INSTRUCTION: Copy out all the records, word for word.

EXERCISE DATA:
○ ○ ○ ○ ○ ○ ○

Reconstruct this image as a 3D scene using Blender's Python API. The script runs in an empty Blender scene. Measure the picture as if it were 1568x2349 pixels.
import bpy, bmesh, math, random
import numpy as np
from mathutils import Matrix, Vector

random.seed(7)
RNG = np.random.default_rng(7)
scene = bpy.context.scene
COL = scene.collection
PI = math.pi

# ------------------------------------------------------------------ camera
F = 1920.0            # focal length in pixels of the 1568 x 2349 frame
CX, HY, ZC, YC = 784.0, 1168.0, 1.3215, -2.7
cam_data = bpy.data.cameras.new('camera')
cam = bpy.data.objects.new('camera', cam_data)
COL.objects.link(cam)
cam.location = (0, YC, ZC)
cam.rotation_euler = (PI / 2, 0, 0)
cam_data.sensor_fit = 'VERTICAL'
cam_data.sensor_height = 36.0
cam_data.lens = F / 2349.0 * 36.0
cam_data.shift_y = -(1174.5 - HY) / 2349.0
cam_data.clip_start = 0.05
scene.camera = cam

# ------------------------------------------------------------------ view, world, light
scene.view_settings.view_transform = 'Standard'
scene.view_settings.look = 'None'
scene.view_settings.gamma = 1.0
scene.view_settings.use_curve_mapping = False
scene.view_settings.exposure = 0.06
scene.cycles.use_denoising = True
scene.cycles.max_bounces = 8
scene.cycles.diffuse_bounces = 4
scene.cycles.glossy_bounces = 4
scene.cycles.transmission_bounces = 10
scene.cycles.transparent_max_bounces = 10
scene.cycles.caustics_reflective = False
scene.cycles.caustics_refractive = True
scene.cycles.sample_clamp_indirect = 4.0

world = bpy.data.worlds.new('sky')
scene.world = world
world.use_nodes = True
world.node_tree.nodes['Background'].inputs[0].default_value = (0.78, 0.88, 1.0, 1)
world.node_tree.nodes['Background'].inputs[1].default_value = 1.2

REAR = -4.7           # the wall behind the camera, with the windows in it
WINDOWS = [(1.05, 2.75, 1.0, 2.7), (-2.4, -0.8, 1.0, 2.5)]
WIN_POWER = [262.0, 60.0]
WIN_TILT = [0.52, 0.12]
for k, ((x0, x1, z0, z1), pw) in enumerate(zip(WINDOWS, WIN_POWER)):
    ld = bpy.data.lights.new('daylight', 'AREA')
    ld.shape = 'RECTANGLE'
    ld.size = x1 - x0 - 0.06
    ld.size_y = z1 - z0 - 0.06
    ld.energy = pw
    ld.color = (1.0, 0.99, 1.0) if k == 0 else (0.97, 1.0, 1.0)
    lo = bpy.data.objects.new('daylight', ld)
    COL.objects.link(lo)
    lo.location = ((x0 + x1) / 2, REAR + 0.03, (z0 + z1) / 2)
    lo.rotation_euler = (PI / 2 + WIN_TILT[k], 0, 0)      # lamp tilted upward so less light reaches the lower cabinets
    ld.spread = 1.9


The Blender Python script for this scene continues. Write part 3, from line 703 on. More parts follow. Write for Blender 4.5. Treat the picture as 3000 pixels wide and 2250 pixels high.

○ ○ ○ ○ ○ ○ ○

RESPONSE TO THIS TASK:
Reconstruct this image as a 3D scene using Blender's Python API. The script runs in an empty Blender scene. Measure the picture as if it were 1568x2349 pixels.
import bpy, bmesh, math, random
import numpy as np
from mathutils import Matrix, Vector

random.seed(7)
RNG = np.random.default_rng(7)
scene = bpy.context.scene
COL = scene.collection
PI = math.pi

# ------------------------------------------------------------------ camera
F = 1920.0            # focal length in pixels of the 1568 x 2349 frame
CX, HY, ZC, YC = 784.0, 1168.0, 1.3215, -2.7
cam_data = bpy.data.cameras.new('camera')
cam = bpy.data.objects.new('camera', cam_data)
COL.objects.link(cam)
cam.location = (0, YC, ZC)
cam.rotation_euler = (PI / 2, 0, 0)
cam_data.sensor_fit = 'VERTICAL'
cam_data.sensor_height = 36.0
cam_data.lens = F / 2349.0 * 36.0
cam_data.shift_y = -(1174.5 - HY) / 2349.0
cam_data.clip_start = 0.05
scene.camera = cam

# ------------------------------------------------------------------ view, world, light
scene.view_settings.view_transform = 'Standard'
scene.view_settings.look = 'None'
scene.view_settings.gamma = 1.0
scene.view_settings.use_curve_mapping = False
scene.view_settings.exposure = 0.06
scene.cycles.use_denoising = True
scene.cycles.max_bounces = 8
scene.cycles.diffuse_bounces = 4
scene.cycles.glossy_bounces = 4
scene.cycles.transmission_bounces = 10
scene.cycles.transparent_max_bounces = 10
scene.cycles.caustics_reflective = False
scene.cycles.caustics_refractive = True
scene.cycles.sample_clamp_indirect = 4.0

world = bpy.data.worlds.new('sky')
scene.world = world
world.use_nodes = True
world.node_tree.nodes['Background'].inputs[0].default_value = (0.78, 0.88, 1.0, 1)
world.node_tree.nodes['Background'].inputs[1].default_value = 1.2

REAR = -4.7           # the wall behind the camera, with the windows in it
WINDOWS = [(1.05, 2.75, 1.0, 2.7), (-2.4, -0.8, 1.0, 2.5)]
WIN_POWER = [262.0, 60.0]
WIN_TILT = [0.52, 0.12]
for k, ((x0, x1, z0, z1), pw) in enumerate(zip(WINDOWS, WIN_POWER)):
    ld = bpy.data.lights.new('daylight', 'AREA')
    ld.shape = 'RECTANGLE'
    ld.size = x1 - x0 - 0.06
    ld.size_y = z1 - z0 - 0.06
    ld.energy = pw
    ld.color = (1.0, 0.99, 1.0) if k == 0 else (0.97, 1.0, 1.0)
    lo = bpy.data.objects.new('daylight', ld)
    COL.objects.link(lo)
    lo.location = ((x0 + x1) / 2, REAR + 0.03, (z0 + z1) / 2)
    lo.rotation_euler = (PI / 2 + WIN_TILT[k], 0, 0)      # lamp tilted upward so less light reaches the lower cabinets
    ld.spread = 1.9


The Blender Python script for this scene continues. Write part 3, from line 703 on. More parts follow. Write for Blender 4.5. Treat the picture as 3000 pixels wide and 2250 pixels high.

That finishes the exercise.